Recent Advances in Multiphysics and Multiphase Modelling of Large Deformation and Failure in Porous Geomaterials

Prof Ha Bui

Monash University

Abstract: Geomaterials subjected to environmental extremes, such as rainfall infiltration, internal erosion, and permafrost thaw, exhibit highly coupled thermo-hydro-mechanical (THM) behaviours and often undergo large deformation and failure. Capturing these complex processes presents fundamental challenges, not only for conventional numerical methods but also for the mathematical modelling of the underlying physics. Accurately describing multiphase interactions, phase transitions, and the coupled effects on mechanical, hydraulic, and thermal responses requires robust governing equations and advanced constitutive models, capabilities still limited in many existing frameworks. This talk presents recent advances in both mathematical modelling and computational techniques through a unified, mesh-free framework based on Smoothed Particle Hydrodynamics (SPH). This framework enables high-fidelity simulation of multiphysics-driven failures in porous geomaterials, from failure initiation to post-collapse flow. By integrating novel multiphase formulations and constitutive models, including those tailored for unsaturated soils, internal erosion, and frozen ground, the framework provides predictive capabilities for a wide range of climate-related geohazards, such as rainfall-induced landslides, embankment collapse, and thaw-triggered slope failures. Applications will demonstrate how this SPH-based approach advances our understanding of complex failure mechanisms and contributes to the development of more resilient infrastructure in the face of evolving environmental conditions.
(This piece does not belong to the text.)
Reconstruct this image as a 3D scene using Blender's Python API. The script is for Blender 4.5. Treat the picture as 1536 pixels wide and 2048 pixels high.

Bio: Prof. Ha H. Bui is an ARC Future Fellow and Head of the Department of Civil and Environmental Engineering at Monash University. He is internationally recognised for pioneering computational solutions in geomechanics, particularly through the development and application of mesh-free methods such as Smoothed Particle Hydrodynamics (SPH). His seminal contributions introduced SPH to geomechanics, establishing a new research direction that has since enabled the simulation of complex failure processes previously considered intractable. Prof. Bui’s research advances fundamental mathematical modelling in geomechanics, including the development of novel multiphysics governing equations and constitutive models. His work places particular emphasis on bridging scales in the simulation of localised failure in geomaterials. He is the founder of GeoXPM, an open software SPH platform built on the advanced multiphysics models developed in his research, enabling the simulation of a wide range of geohazard scenarios, from rainfall-induced landslides and internal erosion to rock fracturing and complex coupled flow-deformation processes. His work has redefined predictive modelling capabilities across civil, mining, and climate resilience applications. He is the recipient of several prestigious awards, including the 2021 ALERT Research Medal from The Alliance of Laboratories in Europe for Education, Research and Technology (ALERT Geomaterials), the ARC Future Fellowship, and a JSPS Invitational Fellowship from the Japan Society for the Promotion of Science. Prof. Bui currently serves as Editor of Computers and Geotechnics, Associate Editor of the European Journal of Environmental and Civil Engineering, and sits on the editorial boards of several leading journals in geomechanics.